## START

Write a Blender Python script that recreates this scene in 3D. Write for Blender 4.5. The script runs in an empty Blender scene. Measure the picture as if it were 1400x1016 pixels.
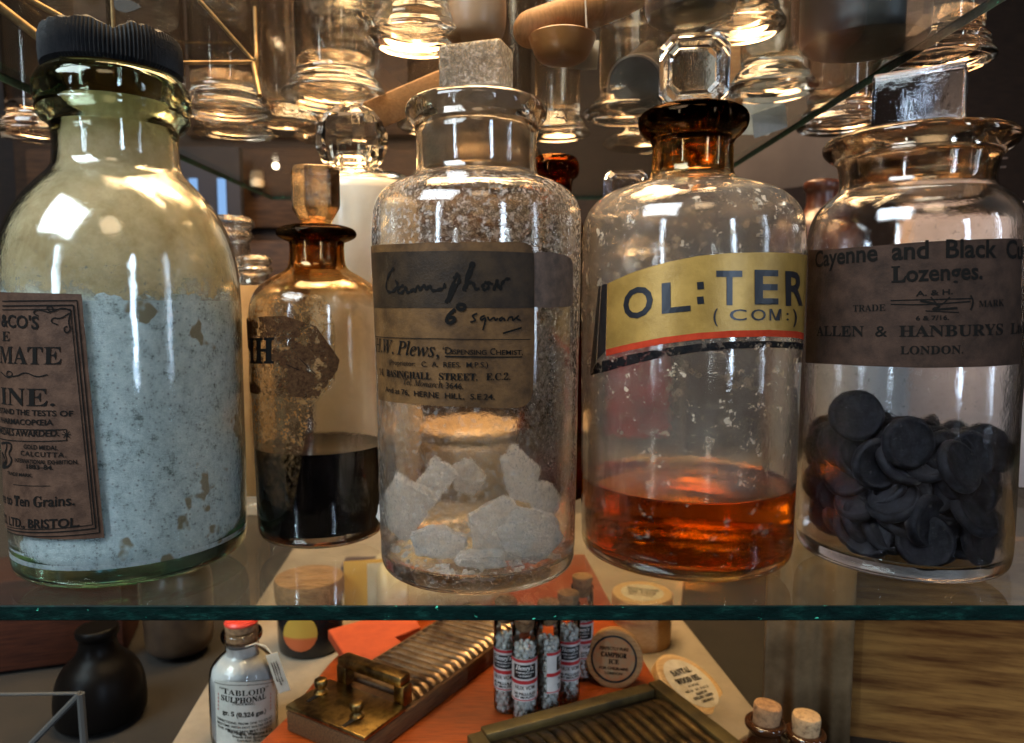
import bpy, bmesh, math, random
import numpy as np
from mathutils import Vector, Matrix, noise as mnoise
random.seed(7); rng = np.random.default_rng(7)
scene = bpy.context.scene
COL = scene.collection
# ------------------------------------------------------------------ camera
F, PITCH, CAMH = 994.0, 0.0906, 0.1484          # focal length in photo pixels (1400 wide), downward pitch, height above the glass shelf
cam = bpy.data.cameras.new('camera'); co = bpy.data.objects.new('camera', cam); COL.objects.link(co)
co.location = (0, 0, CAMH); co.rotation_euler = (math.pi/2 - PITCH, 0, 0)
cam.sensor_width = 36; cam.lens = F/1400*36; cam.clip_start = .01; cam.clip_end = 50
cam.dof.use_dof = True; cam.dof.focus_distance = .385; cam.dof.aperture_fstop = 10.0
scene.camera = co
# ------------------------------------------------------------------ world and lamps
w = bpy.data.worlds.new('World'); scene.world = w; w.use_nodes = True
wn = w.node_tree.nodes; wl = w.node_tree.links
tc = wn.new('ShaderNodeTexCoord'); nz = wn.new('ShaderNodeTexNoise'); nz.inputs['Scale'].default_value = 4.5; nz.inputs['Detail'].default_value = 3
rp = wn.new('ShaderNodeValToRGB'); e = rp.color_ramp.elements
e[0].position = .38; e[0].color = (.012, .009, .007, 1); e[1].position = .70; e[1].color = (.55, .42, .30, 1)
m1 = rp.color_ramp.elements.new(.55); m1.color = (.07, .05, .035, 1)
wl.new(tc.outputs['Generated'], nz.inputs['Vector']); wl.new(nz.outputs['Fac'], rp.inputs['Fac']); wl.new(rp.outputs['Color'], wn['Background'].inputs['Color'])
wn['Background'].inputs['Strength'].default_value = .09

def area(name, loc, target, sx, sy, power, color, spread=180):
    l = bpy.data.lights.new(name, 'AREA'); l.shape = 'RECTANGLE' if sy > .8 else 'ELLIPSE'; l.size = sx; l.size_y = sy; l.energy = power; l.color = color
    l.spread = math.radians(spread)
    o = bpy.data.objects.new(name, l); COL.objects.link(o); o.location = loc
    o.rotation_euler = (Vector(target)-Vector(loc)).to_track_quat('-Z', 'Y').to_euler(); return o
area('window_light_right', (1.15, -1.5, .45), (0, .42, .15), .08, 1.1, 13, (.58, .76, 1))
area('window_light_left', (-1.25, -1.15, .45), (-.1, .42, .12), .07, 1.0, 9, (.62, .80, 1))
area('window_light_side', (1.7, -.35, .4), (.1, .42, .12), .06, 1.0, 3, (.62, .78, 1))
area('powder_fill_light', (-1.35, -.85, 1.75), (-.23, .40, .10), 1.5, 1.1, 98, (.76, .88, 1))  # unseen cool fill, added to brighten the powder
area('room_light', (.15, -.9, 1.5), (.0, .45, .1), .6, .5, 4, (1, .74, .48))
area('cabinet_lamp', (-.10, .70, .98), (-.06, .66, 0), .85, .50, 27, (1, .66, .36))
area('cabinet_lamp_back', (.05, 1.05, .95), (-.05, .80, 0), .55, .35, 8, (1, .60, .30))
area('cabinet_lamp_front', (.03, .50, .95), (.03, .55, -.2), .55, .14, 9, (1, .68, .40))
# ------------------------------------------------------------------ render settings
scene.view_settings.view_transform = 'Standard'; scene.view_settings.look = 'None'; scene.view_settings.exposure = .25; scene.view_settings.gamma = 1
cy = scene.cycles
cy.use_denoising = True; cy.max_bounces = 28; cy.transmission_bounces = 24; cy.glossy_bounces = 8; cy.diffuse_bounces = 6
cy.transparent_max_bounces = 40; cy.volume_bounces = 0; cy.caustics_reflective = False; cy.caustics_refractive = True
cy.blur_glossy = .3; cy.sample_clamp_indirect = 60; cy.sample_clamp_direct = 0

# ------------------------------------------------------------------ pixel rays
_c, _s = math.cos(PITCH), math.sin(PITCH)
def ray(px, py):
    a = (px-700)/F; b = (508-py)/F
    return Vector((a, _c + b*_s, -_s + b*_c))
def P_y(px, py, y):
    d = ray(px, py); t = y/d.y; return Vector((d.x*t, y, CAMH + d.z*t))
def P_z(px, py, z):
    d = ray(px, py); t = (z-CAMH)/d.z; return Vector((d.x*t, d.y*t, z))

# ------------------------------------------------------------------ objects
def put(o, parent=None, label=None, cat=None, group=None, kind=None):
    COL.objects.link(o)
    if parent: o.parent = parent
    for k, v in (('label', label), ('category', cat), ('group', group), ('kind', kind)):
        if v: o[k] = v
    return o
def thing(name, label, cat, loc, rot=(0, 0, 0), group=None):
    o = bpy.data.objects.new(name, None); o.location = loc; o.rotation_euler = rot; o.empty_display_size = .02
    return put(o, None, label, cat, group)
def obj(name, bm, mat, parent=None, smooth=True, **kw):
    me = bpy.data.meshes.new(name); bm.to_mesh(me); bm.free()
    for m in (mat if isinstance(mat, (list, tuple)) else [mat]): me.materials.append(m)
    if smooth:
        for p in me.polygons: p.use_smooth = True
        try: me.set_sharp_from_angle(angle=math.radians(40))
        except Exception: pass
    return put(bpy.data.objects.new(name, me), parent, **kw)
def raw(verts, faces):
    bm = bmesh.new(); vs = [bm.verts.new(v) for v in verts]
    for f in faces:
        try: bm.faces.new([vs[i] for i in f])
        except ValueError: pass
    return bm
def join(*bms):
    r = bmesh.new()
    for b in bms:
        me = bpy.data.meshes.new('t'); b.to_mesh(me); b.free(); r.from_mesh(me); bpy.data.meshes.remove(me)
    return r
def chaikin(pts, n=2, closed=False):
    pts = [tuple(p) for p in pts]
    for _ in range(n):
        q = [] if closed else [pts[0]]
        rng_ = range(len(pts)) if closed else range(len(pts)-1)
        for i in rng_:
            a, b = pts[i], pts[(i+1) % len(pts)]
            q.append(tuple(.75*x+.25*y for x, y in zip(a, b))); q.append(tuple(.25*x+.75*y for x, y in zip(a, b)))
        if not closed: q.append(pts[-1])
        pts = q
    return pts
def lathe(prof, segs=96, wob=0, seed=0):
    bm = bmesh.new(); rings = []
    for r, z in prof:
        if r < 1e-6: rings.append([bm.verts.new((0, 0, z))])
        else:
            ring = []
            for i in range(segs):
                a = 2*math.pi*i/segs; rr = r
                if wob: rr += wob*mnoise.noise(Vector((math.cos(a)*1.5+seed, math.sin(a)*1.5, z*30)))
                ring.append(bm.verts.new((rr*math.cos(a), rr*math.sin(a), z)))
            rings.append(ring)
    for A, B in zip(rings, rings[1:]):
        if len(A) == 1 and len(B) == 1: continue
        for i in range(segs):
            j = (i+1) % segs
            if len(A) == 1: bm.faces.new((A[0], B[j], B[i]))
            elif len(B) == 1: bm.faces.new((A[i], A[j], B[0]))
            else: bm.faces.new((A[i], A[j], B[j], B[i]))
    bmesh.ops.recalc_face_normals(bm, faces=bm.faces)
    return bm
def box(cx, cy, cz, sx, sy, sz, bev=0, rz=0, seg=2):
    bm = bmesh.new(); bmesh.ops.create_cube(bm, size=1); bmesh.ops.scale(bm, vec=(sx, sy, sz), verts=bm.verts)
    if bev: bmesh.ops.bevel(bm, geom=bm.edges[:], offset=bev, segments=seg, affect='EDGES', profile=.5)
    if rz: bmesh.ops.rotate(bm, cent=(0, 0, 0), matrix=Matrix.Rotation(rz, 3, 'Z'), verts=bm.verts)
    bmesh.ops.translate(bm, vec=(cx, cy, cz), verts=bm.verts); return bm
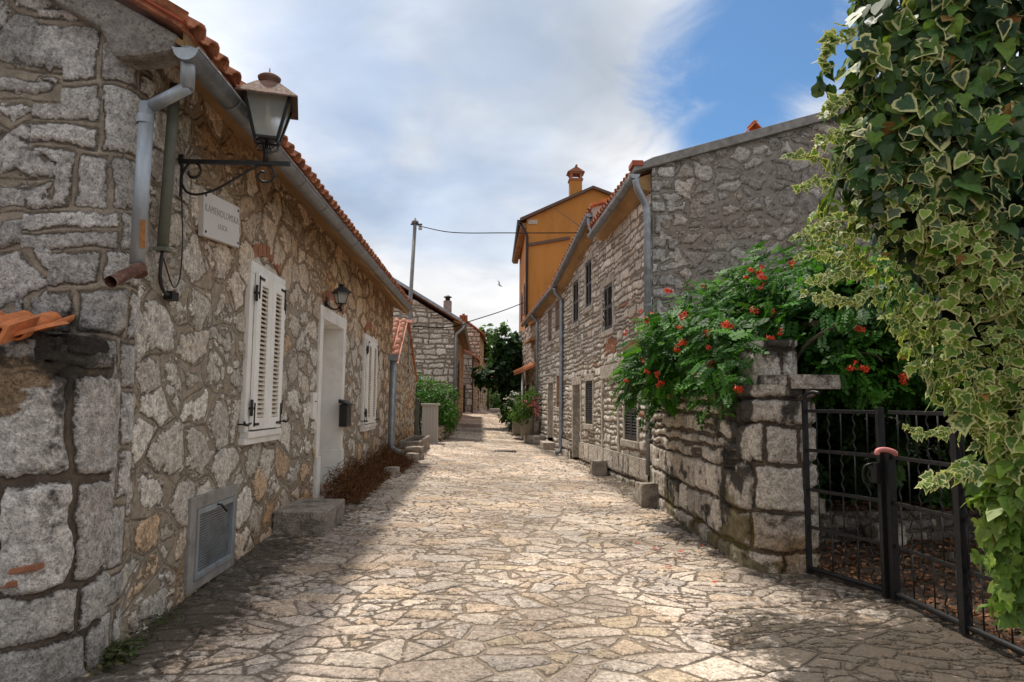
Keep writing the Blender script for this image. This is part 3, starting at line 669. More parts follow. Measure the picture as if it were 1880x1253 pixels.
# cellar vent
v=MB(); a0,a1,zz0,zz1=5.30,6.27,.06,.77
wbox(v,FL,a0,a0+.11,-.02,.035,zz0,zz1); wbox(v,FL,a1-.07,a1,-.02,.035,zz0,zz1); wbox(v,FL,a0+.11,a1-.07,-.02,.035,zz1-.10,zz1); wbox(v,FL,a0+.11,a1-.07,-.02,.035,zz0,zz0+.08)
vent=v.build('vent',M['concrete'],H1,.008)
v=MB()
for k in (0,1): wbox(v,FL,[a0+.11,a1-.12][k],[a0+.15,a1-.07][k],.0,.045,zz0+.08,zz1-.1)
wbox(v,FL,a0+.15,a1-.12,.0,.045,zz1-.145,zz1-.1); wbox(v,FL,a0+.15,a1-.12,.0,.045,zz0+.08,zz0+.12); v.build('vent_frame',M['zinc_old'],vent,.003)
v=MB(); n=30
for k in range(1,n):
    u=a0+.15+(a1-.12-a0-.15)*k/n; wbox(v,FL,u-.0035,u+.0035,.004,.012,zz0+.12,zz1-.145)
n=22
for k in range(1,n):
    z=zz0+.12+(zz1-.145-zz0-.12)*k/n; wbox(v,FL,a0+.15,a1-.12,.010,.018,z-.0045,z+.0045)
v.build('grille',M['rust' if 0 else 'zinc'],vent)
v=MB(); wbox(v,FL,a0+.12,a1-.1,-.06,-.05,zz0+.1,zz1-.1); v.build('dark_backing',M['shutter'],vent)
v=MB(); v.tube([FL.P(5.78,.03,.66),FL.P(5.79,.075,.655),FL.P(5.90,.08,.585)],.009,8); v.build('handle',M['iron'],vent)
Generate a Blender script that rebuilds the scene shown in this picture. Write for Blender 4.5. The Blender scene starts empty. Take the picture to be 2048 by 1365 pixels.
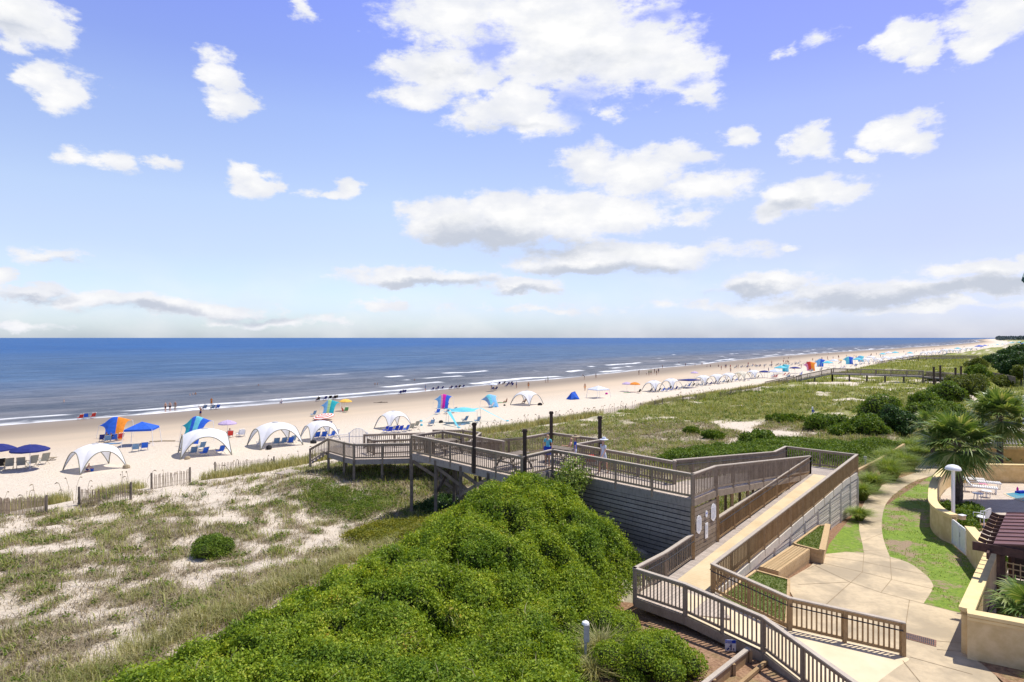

## END

TO BE DONE: In the listing above, locate each line with "pixels" and copy it.

EXPECTED OUTPUT:
Write a Blender Python script that recreates this scene in 3D. Write for Blender 4.5. The script runs in an empty Blender scene. Measure the picture as if it were 1400x1016 pixels.
F, PITCH, CAMH = 994.0, 0.0906, 0.1484          # focal length in photo pixels (1400 wide), downward pitch, height above the glass shelf
Keep writing the Blender script for this image. This is part 3, starting at line 669. More parts follow. Measure the picture as if it were 1880x1253 pixels.
Generate a Blender script that rebuilds the scene shown in this picture. Write for Blender 4.5. The Blender scene starts empty. Take the picture to be 2048 by 1365 pixels.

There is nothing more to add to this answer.